** YOUR GOAL **
Repeat the listing below word for word, stopping after the line that contains "so.rotation_euler = SUN.to_track_quat('Z', 'Y').to_euler();".

** DATASET CONTENT **
┌──

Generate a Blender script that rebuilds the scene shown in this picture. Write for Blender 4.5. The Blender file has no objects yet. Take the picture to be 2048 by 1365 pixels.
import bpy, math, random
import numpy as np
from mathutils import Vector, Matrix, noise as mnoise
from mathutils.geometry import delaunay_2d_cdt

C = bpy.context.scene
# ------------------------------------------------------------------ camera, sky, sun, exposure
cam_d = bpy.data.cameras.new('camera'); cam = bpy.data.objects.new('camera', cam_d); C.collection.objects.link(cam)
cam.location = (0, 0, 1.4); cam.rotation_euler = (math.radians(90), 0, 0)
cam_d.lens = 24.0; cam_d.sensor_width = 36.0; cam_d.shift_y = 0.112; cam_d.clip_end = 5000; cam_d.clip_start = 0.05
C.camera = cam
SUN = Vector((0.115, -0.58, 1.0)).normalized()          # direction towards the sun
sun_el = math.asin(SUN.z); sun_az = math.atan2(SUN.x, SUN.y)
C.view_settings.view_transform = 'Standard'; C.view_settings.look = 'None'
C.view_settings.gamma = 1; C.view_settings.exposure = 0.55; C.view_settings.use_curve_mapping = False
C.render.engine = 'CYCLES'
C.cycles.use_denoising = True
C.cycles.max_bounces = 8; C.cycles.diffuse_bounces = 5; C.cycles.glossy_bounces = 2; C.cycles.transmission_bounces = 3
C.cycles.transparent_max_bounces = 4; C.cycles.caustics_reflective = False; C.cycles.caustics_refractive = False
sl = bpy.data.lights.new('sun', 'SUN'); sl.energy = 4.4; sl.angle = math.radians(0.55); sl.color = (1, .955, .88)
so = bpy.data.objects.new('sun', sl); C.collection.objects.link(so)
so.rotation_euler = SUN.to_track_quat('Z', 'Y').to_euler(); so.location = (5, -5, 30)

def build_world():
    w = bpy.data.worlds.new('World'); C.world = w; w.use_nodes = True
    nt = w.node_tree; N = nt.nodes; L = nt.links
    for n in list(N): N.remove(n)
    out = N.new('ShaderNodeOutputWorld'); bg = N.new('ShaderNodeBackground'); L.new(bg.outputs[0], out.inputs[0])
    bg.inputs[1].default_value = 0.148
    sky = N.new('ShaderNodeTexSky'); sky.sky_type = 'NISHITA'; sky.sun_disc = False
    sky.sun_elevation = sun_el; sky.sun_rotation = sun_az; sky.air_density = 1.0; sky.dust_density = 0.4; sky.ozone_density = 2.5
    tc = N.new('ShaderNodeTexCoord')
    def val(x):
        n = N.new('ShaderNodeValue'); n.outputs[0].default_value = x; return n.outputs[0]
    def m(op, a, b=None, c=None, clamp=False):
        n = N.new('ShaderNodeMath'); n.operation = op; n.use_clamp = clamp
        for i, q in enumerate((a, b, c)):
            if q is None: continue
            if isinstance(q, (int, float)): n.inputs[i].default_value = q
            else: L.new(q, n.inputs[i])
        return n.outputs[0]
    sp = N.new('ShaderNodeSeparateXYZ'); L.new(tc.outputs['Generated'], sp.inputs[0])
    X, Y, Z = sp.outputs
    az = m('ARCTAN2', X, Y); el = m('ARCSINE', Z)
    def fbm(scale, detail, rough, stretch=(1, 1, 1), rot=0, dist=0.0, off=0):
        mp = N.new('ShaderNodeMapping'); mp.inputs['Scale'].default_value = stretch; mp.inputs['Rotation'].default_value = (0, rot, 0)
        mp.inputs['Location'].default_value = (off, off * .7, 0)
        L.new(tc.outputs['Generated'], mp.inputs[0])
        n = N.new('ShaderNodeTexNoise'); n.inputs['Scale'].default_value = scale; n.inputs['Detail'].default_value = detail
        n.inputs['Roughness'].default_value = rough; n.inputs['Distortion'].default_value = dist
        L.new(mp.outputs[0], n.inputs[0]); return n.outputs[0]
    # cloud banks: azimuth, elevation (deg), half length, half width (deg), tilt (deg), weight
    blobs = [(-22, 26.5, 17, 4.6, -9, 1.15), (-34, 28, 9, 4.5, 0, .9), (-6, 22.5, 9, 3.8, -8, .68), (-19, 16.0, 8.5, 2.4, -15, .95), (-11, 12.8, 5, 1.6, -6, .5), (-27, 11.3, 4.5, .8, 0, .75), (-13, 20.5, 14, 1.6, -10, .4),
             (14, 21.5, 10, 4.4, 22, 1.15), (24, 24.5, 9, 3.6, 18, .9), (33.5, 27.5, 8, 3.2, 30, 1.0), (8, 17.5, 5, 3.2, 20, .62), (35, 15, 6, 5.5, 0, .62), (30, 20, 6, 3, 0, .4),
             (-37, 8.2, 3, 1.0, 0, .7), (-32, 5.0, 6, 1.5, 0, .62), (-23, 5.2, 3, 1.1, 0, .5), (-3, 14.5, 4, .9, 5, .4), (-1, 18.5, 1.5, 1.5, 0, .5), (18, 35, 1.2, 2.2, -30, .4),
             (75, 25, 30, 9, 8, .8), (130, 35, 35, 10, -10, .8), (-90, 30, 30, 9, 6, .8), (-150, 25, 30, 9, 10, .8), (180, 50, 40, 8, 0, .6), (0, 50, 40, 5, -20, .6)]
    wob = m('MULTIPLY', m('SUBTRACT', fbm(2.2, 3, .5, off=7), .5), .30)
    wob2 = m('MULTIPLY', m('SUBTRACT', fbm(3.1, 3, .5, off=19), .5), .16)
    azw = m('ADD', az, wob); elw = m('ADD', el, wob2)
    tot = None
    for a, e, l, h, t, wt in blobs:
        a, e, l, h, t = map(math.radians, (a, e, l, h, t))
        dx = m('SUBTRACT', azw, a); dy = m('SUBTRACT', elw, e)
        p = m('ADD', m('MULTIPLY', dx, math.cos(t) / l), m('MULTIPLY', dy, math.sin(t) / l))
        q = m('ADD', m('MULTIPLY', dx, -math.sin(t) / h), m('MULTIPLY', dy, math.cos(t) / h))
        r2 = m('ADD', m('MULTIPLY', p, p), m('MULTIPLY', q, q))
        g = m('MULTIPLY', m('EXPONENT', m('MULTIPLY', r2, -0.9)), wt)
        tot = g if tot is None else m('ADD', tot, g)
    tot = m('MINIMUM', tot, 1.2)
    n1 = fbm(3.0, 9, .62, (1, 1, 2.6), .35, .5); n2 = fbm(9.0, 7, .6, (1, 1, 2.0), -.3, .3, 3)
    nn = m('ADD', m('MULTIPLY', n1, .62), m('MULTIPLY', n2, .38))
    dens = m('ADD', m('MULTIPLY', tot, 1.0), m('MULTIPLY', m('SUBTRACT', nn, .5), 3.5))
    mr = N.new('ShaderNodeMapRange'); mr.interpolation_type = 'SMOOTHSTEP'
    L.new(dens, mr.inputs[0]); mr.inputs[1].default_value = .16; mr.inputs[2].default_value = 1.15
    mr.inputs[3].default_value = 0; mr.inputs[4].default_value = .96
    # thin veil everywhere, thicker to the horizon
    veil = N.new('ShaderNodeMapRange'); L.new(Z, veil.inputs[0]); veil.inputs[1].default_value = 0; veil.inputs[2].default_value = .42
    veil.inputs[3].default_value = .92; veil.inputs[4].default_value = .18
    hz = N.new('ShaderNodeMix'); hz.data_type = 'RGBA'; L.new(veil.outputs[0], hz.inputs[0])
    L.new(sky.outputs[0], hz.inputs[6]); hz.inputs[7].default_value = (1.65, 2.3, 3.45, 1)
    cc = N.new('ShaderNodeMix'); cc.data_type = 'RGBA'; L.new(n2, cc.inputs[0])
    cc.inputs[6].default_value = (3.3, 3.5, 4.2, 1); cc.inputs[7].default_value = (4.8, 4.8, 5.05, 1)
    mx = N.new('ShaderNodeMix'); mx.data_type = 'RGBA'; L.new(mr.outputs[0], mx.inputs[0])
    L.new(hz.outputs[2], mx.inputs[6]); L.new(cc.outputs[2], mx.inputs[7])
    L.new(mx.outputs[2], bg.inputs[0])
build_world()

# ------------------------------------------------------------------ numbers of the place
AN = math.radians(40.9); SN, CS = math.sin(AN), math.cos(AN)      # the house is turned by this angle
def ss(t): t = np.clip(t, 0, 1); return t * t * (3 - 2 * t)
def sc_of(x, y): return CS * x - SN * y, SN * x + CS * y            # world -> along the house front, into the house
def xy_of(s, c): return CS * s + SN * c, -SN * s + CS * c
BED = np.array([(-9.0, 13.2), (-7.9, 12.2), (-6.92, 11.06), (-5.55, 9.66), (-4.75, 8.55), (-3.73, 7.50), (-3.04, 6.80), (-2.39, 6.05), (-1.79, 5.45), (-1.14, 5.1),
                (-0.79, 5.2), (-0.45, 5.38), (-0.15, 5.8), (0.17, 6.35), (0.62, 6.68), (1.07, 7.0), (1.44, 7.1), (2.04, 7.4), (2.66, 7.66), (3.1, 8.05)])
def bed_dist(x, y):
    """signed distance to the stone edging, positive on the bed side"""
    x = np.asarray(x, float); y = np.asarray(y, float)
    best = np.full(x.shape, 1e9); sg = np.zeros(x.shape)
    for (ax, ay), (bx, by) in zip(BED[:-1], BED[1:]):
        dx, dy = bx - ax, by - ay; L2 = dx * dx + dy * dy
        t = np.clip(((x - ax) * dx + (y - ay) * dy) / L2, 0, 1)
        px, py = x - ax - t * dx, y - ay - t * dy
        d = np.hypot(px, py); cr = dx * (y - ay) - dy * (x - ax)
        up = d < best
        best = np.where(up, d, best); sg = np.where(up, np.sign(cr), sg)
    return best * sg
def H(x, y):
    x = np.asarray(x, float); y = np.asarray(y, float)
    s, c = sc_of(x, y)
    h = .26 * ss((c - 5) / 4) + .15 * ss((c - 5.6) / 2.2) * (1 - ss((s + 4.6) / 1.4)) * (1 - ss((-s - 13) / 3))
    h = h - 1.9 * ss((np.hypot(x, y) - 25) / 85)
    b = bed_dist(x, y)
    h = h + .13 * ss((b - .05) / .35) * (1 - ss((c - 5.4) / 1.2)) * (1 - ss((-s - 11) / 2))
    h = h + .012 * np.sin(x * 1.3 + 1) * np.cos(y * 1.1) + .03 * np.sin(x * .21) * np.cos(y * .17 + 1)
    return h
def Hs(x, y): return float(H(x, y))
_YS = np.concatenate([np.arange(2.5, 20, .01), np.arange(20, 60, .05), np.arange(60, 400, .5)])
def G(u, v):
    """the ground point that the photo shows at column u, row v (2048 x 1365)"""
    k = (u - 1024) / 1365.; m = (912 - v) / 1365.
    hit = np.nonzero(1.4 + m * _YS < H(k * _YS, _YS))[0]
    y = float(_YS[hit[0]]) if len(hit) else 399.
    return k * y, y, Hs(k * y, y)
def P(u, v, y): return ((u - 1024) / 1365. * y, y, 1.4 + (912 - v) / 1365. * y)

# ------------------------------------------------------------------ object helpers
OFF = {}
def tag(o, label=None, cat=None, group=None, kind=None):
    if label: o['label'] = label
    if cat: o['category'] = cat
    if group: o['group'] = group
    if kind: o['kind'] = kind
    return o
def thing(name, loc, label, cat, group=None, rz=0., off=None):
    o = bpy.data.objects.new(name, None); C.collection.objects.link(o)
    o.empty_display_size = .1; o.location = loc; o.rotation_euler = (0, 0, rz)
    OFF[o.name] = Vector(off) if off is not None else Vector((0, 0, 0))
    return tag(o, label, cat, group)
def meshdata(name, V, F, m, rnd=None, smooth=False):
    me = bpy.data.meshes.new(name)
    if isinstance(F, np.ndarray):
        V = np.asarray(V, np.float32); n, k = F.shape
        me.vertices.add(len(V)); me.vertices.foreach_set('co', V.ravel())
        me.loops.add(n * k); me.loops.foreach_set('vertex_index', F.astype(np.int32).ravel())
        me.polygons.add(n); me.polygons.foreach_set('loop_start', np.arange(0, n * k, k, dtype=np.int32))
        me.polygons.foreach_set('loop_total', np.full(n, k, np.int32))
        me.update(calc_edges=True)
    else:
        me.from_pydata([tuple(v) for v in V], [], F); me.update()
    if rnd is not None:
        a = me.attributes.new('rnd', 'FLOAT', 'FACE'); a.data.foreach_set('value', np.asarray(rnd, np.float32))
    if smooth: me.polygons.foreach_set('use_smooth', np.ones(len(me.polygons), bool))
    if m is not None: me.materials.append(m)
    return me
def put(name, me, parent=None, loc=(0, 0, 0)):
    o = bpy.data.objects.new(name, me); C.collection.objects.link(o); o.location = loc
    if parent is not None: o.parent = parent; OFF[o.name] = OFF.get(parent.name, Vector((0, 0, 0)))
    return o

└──

** SOLUTION **
Generate a Blender script that rebuilds the scene shown in this picture. Write for Blender 4.5. The Blender file has no objects yet. Take the picture to be 2048 by 1365 pixels.
import bpy, math, random
import numpy as np
from mathutils import Vector, Matrix, noise as mnoise
from mathutils.geometry import delaunay_2d_cdt

C = bpy.context.scene
# ------------------------------------------------------------------ camera, sky, sun, exposure
cam_d = bpy.data.cameras.new('camera'); cam = bpy.data.objects.new('camera', cam_d); C.collection.objects.link(cam)
cam.location = (0, 0, 1.4); cam.rotation_euler = (math.radians(90), 0, 0)
cam_d.lens = 24.0; cam_d.sensor_width = 36.0; cam_d.shift_y = 0.112; cam_d.clip_end = 5000; cam_d.clip_start = 0.05
C.camera = cam
SUN = Vector((0.115, -0.58, 1.0)).normalized()          # direction towards the sun
sun_el = math.asin(SUN.z); sun_az = math.atan2(SUN.x, SUN.y)
C.view_settings.view_transform = 'Standard'; C.view_settings.look = 'None'
C.view_settings.gamma = 1; C.view_settings.exposure = 0.55; C.view_settings.use_curve_mapping = False
C.render.engine = 'CYCLES'
C.cycles.use_denoising = True
C.cycles.max_bounces = 8; C.cycles.diffuse_bounces = 5; C.cycles.glossy_bounces = 2; C.cycles.transmission_bounces = 3
C.cycles.transparent_max_bounces = 4; C.cycles.caustics_reflective = False; C.cycles.caustics_refractive = False
sl = bpy.data.lights.new('sun', 'SUN'); sl.energy = 4.4; sl.angle = math.radians(0.55); sl.color = (1, .955, .88)
so = bpy.data.objects.new('sun', sl); C.collection.objects.link(so)
so.rotation_euler = SUN.to_track_quat('Z', 'Y').to_euler(); so.location = (5, -5, 30)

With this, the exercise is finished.